Что же вы не сказали: „Воистину воскресе“? — заметил муж.
Как же ко всем этим невинным романам относилась жена? Она была занята хозяйством и детьми, и потому я путешествовал по знакомым один. Сначала я рассказывал ей о своих наивных приключениях, и она даже не морщилась. Но потом она стала оскорбляться ими — и я уже ничего ей после этого не передавал. Зачем возбуждать ревность. Это такое мучительное чувство! Я инстинктивно поступал хорошо. Она была спокойна, и мы жили мирно. Я иногда помогал ей по хозяйству, даже шил ей рубашки на машине. Теперь уже забыл про это, но она недавно мне напомнила. Были и маленькие семейные сцены и ссоры, но я сознавал себя всегда виновным и просил прощения».

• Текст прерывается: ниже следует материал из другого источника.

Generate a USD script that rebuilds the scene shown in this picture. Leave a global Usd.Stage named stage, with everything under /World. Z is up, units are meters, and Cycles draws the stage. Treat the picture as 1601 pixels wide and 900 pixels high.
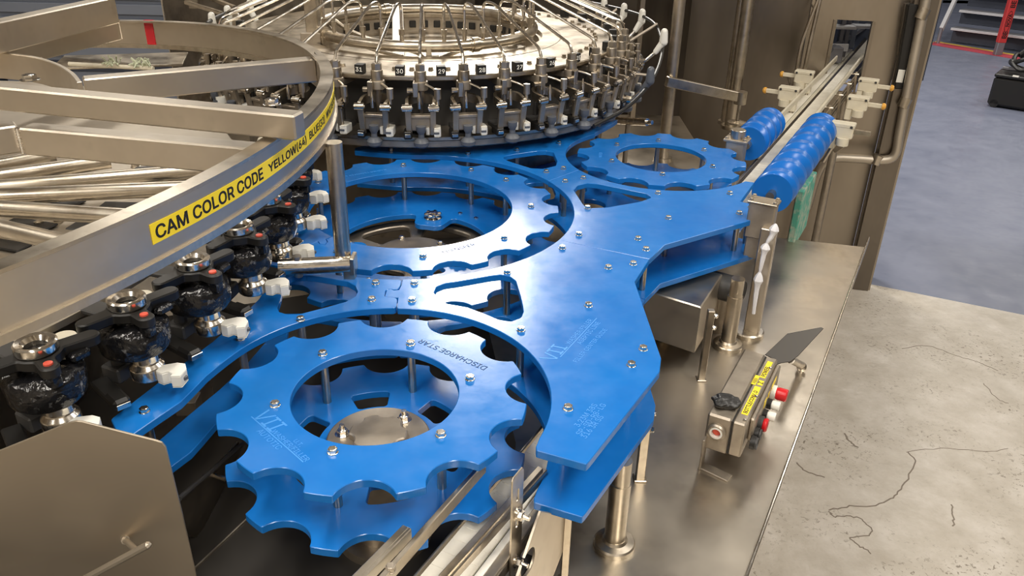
import math, random, re
import numpy as np, trimesh, usdkit, meshkit
import manifold3d as m3
from pxr import Usd, UsdGeom, UsdLux, UsdShade, Gf, Sdf
from shapely.geometry import Polygon, Point, LineString, MultiPolygon, box as sbox
from shapely import affinity
from shapely.ops import unary_union

stage = Usd.Stage.CreateInMemory()
UsdGeom.SetStageUpAxis(stage, UsdGeom.Tokens.z)
UsdGeom.SetStageMetersPerUnit(stage, 1.0)
UsdGeom.Xform.Define(stage, '/World'); UsdGeom.Scope.Define(stage, '/World/Looks')
rng = random.Random(7)
PI = math.pi

# ------------------------------------------------------------------ camera
ZB = 1.64                     # height of the top of the blue plates above the floor
FPX, PITCH, ROLL = 1277.02, 0.47732691, 0.02244193
_f = np.array([0, math.cos(PITCH), -math.sin(PITCH)]); _r = np.array([1., 0, 0]); _u = np.cross(_r, _f)
CR = math.cos(ROLL)*_r + math.sin(ROLL)*_u; CU = -math.sin(ROLL)*_r + math.cos(ROLL)*_u; CF = _f
CAM = np.array([0, 0, ZB + 1.0])
cam = UsdGeom.Camera.Define(stage, '/World/camera')
cam.AddTransformOp().Set(Gf.Matrix4d(*CR, 0, *CU, 0, *(-CF), 0, *CAM, 1))
cam.CreateHorizontalApertureAttr(36.0); cam.CreateVerticalApertureAttr(36.0*900/1601)
cam.CreateFocalLengthAttr(36.0*FPX/1601); cam.CreateClippingRangeAttr(Gf.Vec2f(0.05, 200))
cam.CreateExposureAttr(0.92)

# ------------------------------------------------------------------ light of the hall: rows of ceiling fixtures, with unseen fill lamps behind the camera
CEIL = ZB + 3.9
WARM = (1.0, 0.945, 0.86)
def ray(px, py): return (px-800.5)/FPX*CR - (py-450)/FPX*CU + CF
def at(px, py, z=0.0):
    """the point of the horizontal plane z (above the blue plates' top) seen at a photograph pixel"""
    d = ray(px, py); return CAM + d*((z-1.0)/d[2])
def rect_light(name, x, y, w, l, power, color=WARM, rot=0, z=None):
    L = UsdLux.RectLight.Define(stage, '/World/'+name)
    L.AddTranslateOp().Set(Gf.Vec3d(x, y, (CEIL-0.12) if z is None else z)); L.AddRotateZOp().Set(rot)
    L.CreateWidthAttr(w); L.CreateHeightAttr(l); L.CreateIntensityAttr(power); L.CreateColorAttr(Gf.Vec3f(*color))
    return L
LIGHTS = [(-0.50, 9.9, 1.15, 2.9, 25), (-3.6, 7.4, .5, 2.2, 9), (3.0, 7.6, .5, 2.2, 4), (4.6, 10.4, .9, 1.6, 16), (8.5, 10.5, .6, 2.4, 12), (0.8, 12.6, .6, 2.4, 9),
          (-4.5, 1.6, .5, 2.2, 8), (-1.2, 1.0, .6, 2.4, 11), (2.6, 1.6, .7, 2.4, 13), (6.0, 4.5, .6, 2.4, 13), (1.2, -2.2, .6, 2.4, 18), (-3.0, -2.2, .5, 2.4, 16), (9.5, 15, .6, 2.4, 12)]  # the unseen pair behind the camera is boosted as front fill

# ------------------------------------------------------------------ materials
def hexlin(r, g, b): return tuple(((c/255)/12.92 if c/255 <= .04045 else ((c/255+.055)/1.055)**2.4) for c in (r, g, b))
MAT = {}
def mat(name, color, rough=.5, metal=0., noise=None, bump=None, rnoise=None, stretch=(1, 1, 1), spec=None, coat=None, trans=None, color2=None, lo=.35, hi=.65, emit=None):
    n = {'p': ('principled_bsdf', {'base_color': color, 'roughness': rough, 'metallic': metal})}
    if spec is not None: n['p'][1]['specular_ior_level'] = spec
    if coat: n['p'][1]['coat_weight'] = coat
    if trans: n['p'][1]['transmission_weight'] = trans
    if emit: n['p'][1]['emission_color'] = color; n['p'][1]['emission_strength'] = emit
    links = []
    if noise or bump or rnoise:
        n['tc'] = ('geometry', {}); n['mp'] = ('mapping', {'scale': stretch}); links.append(('tc.position', 'mp.vector'))
    if noise:
        n['n'] = ('noise_texture', {'scale': noise, 'detail': 6., 'roughness': .6}); links.append(('mp.vector', 'n.vector'))
        n['r'] = ('rgb_ramp', {'ramp': [(lo, color), (hi, color2)]}); links += [('n.fac', 'r.fac'), ('r.color', 'p.base_color')]
    if rnoise:
        sc, a, b = rnoise
        n['rn'] = ('noise_texture', {'scale': sc, 'detail': 5.}); links.append(('mp.vector', 'rn.vector'))
        n['rr'] = ('map_range', {'from_min': .3, 'from_max': .7, 'to_min': a, 'to_max': b, 'clamp': True}); links += [('rn.fac', 'rr.value'), ('rr.result', 'p.roughness')]
    if bump:
        sc, st, di = bump
        n['bn'] = ('noise_texture', {'scale': sc, 'detail': 4.}); links.append(('mp.vector', 'bn.vector'))
        n['b'] = ('bump', {'strength': st, 'distance': di}); links += [('bn.fac', 'b.height'), ('b.normal', 'p.normal')]
    MAT[name] = usdkit.material(stage, '/World/Looks/'+name, n, links, surface='p.BSDF')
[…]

Семейная жизнь постоянно обогащалась рождением детей. В 1881 году появилась на свет дочь Любовь, в 1883 — сын Игнатий; потом родились ещё три сына — Александр (в 1885 году), Иван (в 1888 году), Леонтий (в 1892 году), умерший от коклюша спустя год, и две дочери — Мария (в 1894 году) и Анна (в 1897 году). На второй год жизни в Боровске Циолковский получил известие о смерти отца, но на похороны не успел, так как письмо пришло с большим запозданием…
* * *
В Боровске у Циолковского в ещё большей степени раскрылся природный дар педагога, наставника. Он чувствовал чуть ли не отцовскую ответственность за судьбу неугомонной школьной детворы. Даже в глубокой старости Константин Эдуардович с удовольствием вспоминал о начале своей учительской карьеры. Преподавание для него было забавой. Он сам придумывал задачи, где состязались козы и зайцы, ежи подсчитывали заготовленные на зиму яблоки, белки — орехи, а мыши — горох. Молодой учитель никогда не повышал голос, не наказывал, не унижал человеческого достоинства подростков, и его беспрекословно слушались не из боязни, а из уважения. Он удивлял ребят интересными историями, каких не было в учебниках, фантазия его казалась неистощимой. Так было всегда, пока уже в глубокой старости Циолковский вообще не оставил учительства. «Он умел рассказывать детям так, — писал Виктор Шкловский, — что они как будто вместе с ним светлой стайкой, держась друг за друга, улетали в звезды».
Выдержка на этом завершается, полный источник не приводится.